Data
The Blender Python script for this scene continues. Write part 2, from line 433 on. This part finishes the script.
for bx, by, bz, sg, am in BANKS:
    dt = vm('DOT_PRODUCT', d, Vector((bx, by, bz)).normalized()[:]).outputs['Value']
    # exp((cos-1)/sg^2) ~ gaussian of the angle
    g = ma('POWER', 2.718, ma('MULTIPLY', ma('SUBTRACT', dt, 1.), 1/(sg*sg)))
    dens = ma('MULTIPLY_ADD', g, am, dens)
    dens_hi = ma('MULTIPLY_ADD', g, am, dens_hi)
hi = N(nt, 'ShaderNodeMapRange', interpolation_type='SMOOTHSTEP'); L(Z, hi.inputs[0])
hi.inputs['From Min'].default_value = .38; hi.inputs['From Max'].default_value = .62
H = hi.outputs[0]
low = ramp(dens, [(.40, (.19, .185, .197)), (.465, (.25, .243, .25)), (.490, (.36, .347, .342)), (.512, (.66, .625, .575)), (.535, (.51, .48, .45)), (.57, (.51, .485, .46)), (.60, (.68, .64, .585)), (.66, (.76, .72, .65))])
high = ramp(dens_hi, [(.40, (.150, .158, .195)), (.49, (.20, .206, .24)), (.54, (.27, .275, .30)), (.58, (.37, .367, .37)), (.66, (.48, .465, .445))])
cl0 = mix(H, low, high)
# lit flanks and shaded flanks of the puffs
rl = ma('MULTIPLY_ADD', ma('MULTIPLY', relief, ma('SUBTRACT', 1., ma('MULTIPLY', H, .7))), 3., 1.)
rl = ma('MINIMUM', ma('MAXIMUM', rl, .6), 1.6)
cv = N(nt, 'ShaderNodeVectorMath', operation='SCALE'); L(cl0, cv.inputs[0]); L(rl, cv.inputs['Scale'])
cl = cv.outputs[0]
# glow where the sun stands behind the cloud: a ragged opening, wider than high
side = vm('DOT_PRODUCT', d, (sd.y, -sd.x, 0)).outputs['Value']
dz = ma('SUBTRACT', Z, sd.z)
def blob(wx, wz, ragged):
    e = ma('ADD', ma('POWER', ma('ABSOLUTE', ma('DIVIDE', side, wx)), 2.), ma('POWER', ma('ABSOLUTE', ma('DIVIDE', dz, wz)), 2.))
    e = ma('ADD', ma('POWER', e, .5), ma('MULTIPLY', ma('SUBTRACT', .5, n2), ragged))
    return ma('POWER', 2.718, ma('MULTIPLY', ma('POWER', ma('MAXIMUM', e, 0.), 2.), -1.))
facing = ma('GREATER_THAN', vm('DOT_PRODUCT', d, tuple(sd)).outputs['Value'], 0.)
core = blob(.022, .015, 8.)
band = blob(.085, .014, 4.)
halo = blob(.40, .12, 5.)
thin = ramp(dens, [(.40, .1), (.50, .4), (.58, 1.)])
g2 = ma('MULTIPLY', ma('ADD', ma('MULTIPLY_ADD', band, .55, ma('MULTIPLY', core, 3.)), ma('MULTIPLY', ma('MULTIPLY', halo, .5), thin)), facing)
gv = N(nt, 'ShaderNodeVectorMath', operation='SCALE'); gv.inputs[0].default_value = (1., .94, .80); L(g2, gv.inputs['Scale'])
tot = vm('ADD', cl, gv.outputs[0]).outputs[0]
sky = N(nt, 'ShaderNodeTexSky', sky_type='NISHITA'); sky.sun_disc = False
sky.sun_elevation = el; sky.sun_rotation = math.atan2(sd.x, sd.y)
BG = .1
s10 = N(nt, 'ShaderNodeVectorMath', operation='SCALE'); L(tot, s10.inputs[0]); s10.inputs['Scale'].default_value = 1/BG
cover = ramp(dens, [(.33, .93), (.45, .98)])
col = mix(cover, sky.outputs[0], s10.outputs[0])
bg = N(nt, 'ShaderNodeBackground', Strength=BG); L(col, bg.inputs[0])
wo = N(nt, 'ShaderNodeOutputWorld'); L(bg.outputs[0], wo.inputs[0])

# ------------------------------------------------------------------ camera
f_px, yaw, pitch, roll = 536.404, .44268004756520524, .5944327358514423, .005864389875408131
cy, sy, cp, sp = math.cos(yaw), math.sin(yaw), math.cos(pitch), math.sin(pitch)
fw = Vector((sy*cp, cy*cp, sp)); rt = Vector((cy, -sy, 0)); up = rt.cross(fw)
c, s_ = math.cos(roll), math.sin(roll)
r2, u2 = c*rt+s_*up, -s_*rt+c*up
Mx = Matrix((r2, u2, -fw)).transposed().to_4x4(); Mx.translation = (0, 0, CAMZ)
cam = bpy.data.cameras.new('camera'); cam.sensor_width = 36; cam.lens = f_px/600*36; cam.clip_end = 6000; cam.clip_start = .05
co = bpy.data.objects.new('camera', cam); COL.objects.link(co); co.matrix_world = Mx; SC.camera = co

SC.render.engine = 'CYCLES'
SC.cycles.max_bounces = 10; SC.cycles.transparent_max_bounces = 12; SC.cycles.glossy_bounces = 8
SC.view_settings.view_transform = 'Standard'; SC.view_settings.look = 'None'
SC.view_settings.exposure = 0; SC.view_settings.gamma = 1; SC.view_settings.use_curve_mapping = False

Goal of the exercise
Return all of the data exactly as it reads.

Answer in full
The Blender Python script for this scene continues. Write part 2, from line 433 on. This part finishes the script.
for bx, by, bz, sg, am in BANKS:
    dt = vm('DOT_PRODUCT', d, Vector((bx, by, bz)).normalized()[:]).outputs['Value']
    # exp((cos-1)/sg^2) ~ gaussian of the angle
    g = ma('POWER', 2.718, ma('MULTIPLY', ma('SUBTRACT', dt, 1.), 1/(sg*sg)))
    dens = ma('MULTIPLY_ADD', g, am, dens)
    dens_hi = ma('MULTIPLY_ADD', g, am, dens_hi)
hi = N(nt, 'ShaderNodeMapRange', interpolation_type='SMOOTHSTEP'); L(Z, hi.inputs[0])
hi.inputs['From Min'].default_value = .38; hi.inputs['From Max'].default_value = .62
H = hi.outputs[0]
low = ramp(dens, [(.40, (.19, .185, .197)), (.465, (.25, .243, .25)), (.490, (.36, .347, .342)), (.512, (.66, .625, .575)), (.535, (.51, .48, .45)), (.57, (.51, .485, .46)), (.60, (.68, .64, .585)), (.66, (.76, .72, .65))])
high = ramp(dens_hi, [(.40, (.150, .158, .195)), (.49, (.20, .206, .24)), (.54, (.27, .275, .30)), (.58, (.37, .367, .37)), (.66, (.48, .465, .445))])
cl0 = mix(H, low, high)
# lit flanks and shaded flanks of the puffs
rl = ma('MULTIPLY_ADD', ma('MULTIPLY', relief, ma('SUBTRACT', 1., ma('MULTIPLY', H, .7))), 3., 1.)
rl = ma('MINIMUM', ma('MAXIMUM', rl, .6), 1.6)
cv = N(nt, 'ShaderNodeVectorMath', operation='SCALE'); L(cl0, cv.inputs[0]); L(rl, cv.inputs['Scale'])
cl = cv.outputs[0]
# glow where the sun stands behind the cloud: a ragged opening, wider than high
side = vm('DOT_PRODUCT', d, (sd.y, -sd.x, 0)).outputs['Value']
dz = ma('SUBTRACT', Z, sd.z)
def blob(wx, wz, ragged):
    e = ma('ADD', ma('POWER', ma('ABSOLUTE', ma('DIVIDE', side, wx)), 2.), ma('POWER', ma('ABSOLUTE', ma('DIVIDE', dz, wz)), 2.))
    e = ma('ADD', ma('POWER', e, .5), ma('MULTIPLY', ma('SUBTRACT', .5, n2), ragged))
    return ma('POWER', 2.718, ma('MULTIPLY', ma('POWER', ma('MAXIMUM', e, 0.), 2.), -1.))
facing = ma('GREATER_THAN', vm('DOT_PRODUCT', d, tuple(sd)).outputs['Value'], 0.)
core = blob(.022, .015, 8.)
band = blob(.085, .014, 4.)
halo = blob(.40, .12, 5.)
thin = ramp(dens, [(.40, .1), (.50, .4), (.58, 1.)])
g2 = ma('MULTIPLY', ma('ADD', ma('MULTIPLY_ADD', band, .55, ma('MULTIPLY', core, 3.)), ma('MULTIPLY', ma('MULTIPLY', halo, .5), thin)), facing)
gv = N(nt, 'ShaderNodeVectorMath', operation='SCALE'); gv.inputs[0].default_value = (1., .94, .80); L(g2, gv.inputs['Scale'])
tot = vm('ADD', cl, gv.outputs[0]).outputs[0]
sky = N(nt, 'ShaderNodeTexSky', sky_type='NISHITA'); sky.sun_disc = False
sky.sun_elevation = el; sky.sun_rotation = math.atan2(sd.x, sd.y)
BG = .1
s10 = N(nt, 'ShaderNodeVectorMath', operation='SCALE'); L(tot, s10.inputs[0]); s10.inputs['Scale'].default_value = 1/BG
cover = ramp(dens, [(.33, .93), (.45, .98)])
col = mix(cover, sky.outputs[0], s10.outputs[0])
bg = N(nt, 'ShaderNodeBackground', Strength=BG); L(col, bg.inputs[0])
wo = N(nt, 'ShaderNodeOutputWorld'); L(bg.outputs[0], wo.inputs[0])

# ------------------------------------------------------------------ camera
f_px, yaw, pitch, roll = 536.404, .44268004756520524, .5944327358514423, .005864389875408131
cy, sy, cp, sp = math.cos(yaw), math.sin(yaw), math.cos(pitch), math.sin(pitch)
fw = Vector((sy*cp, cy*cp, sp)); rt = Vector((cy, -sy, 0)); up = rt.cross(fw)
c, s_ = math.cos(roll), math.sin(roll)
r2, u2 = c*rt+s_*up, -s_*rt+c*up
Mx = Matrix((r2, u2, -fw)).transposed().to_4x4(); Mx.translation = (0, 0, CAMZ)
cam = bpy.data.cameras.new('camera'); cam.sensor_width = 36; cam.lens = f_px/600*36; cam.clip_end = 6000; cam.clip_start = .05
co = bpy.data.objects.new('camera', cam); COL.objects.link(co); co.matrix_world = Mx; SC.camera = co

SC.render.engine = 'CYCLES'
SC.cycles.max_bounces = 10; SC.cycles.transparent_max_bounces = 12; SC.cycles.glossy_bounces = 8
SC.view_settings.view_transform = 'Standard'; SC.view_settings.look = 'None'
SC.view_settings.exposure = 0; SC.view_settings.gamma = 1; SC.view_settings.use_curve_mapping = False